### TASK:
Quote all of the data exactly as given. Skip every picture it contains.

### DATA:
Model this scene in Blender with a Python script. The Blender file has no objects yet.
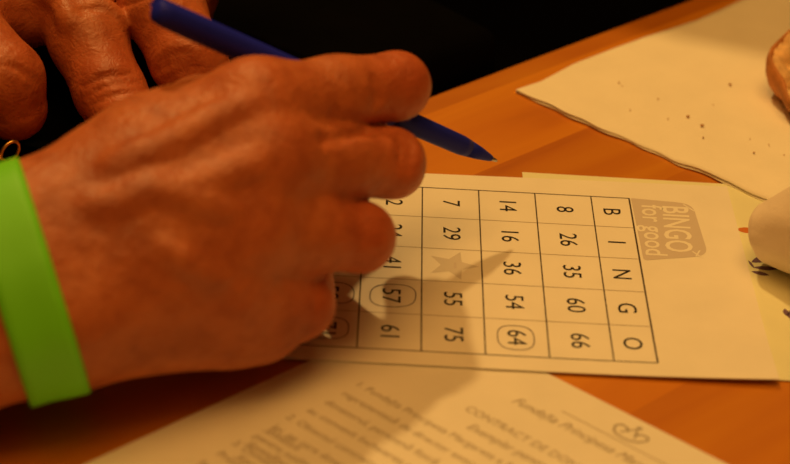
import bpy, bmesh, math, random
import numpy as np
from mathutils import Matrix, Vector
random.seed(4)
rng = np.random.default_rng(4)
COL = bpy.context.scene.collection
S = 0.001                      # everything below is written in millimetres; the table top is z = 0

# ------------------------------------------------------------------ camera calibration (solved from the card's printed grid)
RM = np.array([[0.99848182, 0.01605298, 0.05269112],
               [-0.05320808, 0.52849971, 0.8472644],
               [-0.01424612, -0.84878169, 0.5285515]])
CAM = np.array([-82.84336411, -519.39227887, 307.20034025])
FPX = 1885.55

def at(px, py, z=0.0):         # a measured photo point carried to height z
    d = RM.T @ np.array([(px-395)/FPX, -(py-232)/FPX, -1.0])
    return CAM + d*(z-CAM[2])/d[2]

def H(px, py, dep):            # a measured photo point at a distance
    return CAM + RM.T @ np.array([(px-395)/FPX, -(py-232)/FPX, -1.0])*dep

# ------------------------------------------------------------------ object helpers
def link(o, parent=None):
    COL.objects.link(o)
    if parent is not None:
        o.parent = parent
    return o

def root_of(parent):
    v = np.zeros(3)
    while parent is not None:
        v += np.array(parent.location); parent = parent.parent
    return v

def tag(o, label=None, cat=None, group=None, kind=None):
    if label: o['label'] = label
    if cat: o['category'] = cat
    if group: o['group'] = group
    if kind: o['kind'] = kind
    return o

def thing(name, label, cat, loc, group=None):
    o = bpy.data.objects.new(name, None)
    o.empty_display_size = 0.01
    o.location = [c*S for c in loc]
    link(o); tag(o, label, cat, group)
    return o

def mesh(name, V, F, mats, parent=None, smooth=True, mi=None, origin=None):
    """V in mm, world coordinates"""
    V = np.asarray(V, float)*S
    me = bpy.data.meshes.new(name)
    o = bpy.data.objects.new(name, me)
    if origin is not None: o.location = [c*S for c in origin]
    off = root_of(parent) + np.array(o.location)
    me.from_pydata((V-off).tolist(), [], [tuple(int(i) for i in f) for f in F])
    if not isinstance(mats, (list, tuple)): mats = [mats]
    for m in mats: me.materials.append(m)
    if mi is not None: me.polygons.foreach_set('material_index', np.asarray(mi, np.int32))
    me.polygons.foreach_set('use_smooth', [smooth]*len(me.polygons))
    me.update()
    return link(o, parent)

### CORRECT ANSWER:
Model this scene in Blender with a Python script. The Blender file has no objects yet.
import bpy, bmesh, math, random
import numpy as np
from mathutils import Matrix, Vector
random.seed(4)
rng = np.random.default_rng(4)
COL = bpy.context.scene.collection
S = 0.001                      # everything below is written in millimetres; the table top is z = 0

# ------------------------------------------------------------------ camera calibration (solved from the card's printed grid)
RM = np.array([[0.99848182, 0.01605298, 0.05269112],
               [-0.05320808, 0.52849971, 0.8472644],
               [-0.01424612, -0.84878169, 0.5285515]])
CAM = np.array([-82.84336411, -519.39227887, 307.20034025])
FPX = 1885.55

def at(px, py, z=0.0):         # a measured photo point carried to height z
    d = RM.T @ np.array([(px-395)/FPX, -(py-232)/FPX, -1.0])
    return CAM + d*(z-CAM[2])/d[2]

def H(px, py, dep):            # a measured photo point at a distance
    return CAM + RM.T @ np.array([(px-395)/FPX, -(py-232)/FPX, -1.0])*dep

# ------------------------------------------------------------------ object helpers
def link(o, parent=None):
    COL.objects.link(o)
    if parent is not None:
        o.parent = parent
    return o

def root_of(parent):
    v = np.zeros(3)
    while parent is not None:
        v += np.array(parent.location); parent = parent.parent
    return v

def tag(o, label=None, cat=None, group=None, kind=None):
    if label: o['label'] = label
    if cat: o['category'] = cat
    if group: o['group'] = group
    if kind: o['kind'] = kind
    return o

def thing(name, label, cat, loc, group=None):
    o = bpy.data.objects.new(name, None)
    o.empty_display_size = 0.01
    o.location = [c*S for c in loc]
    link(o); tag(o, label, cat, group)
    return o

def mesh(name, V, F, mats, parent=None, smooth=True, mi=None, origin=None):
    """V in mm, world coordinates"""
    V = np.asarray(V, float)*S
    me = bpy.data.meshes.new(name)
    o = bpy.data.objects.new(name, me)
    if origin is not None: o.location = [c*S for c in origin]
    off = root_of(parent) + np.array(o.location)
    me.from_pydata((V-off).tolist(), [], [tuple(int(i) for i in f) for f in F])
    if not isinstance(mats, (list, tuple)): mats = [mats]
    for m in mats: me.materials.append(m)
    if mi is not None: me.polygons.foreach_set('material_index', np.asarray(mi, np.int32))
    me.polygons.foreach_set('use_smooth', [smooth]*len(me.polygons))
    me.update()
    return link(o, parent)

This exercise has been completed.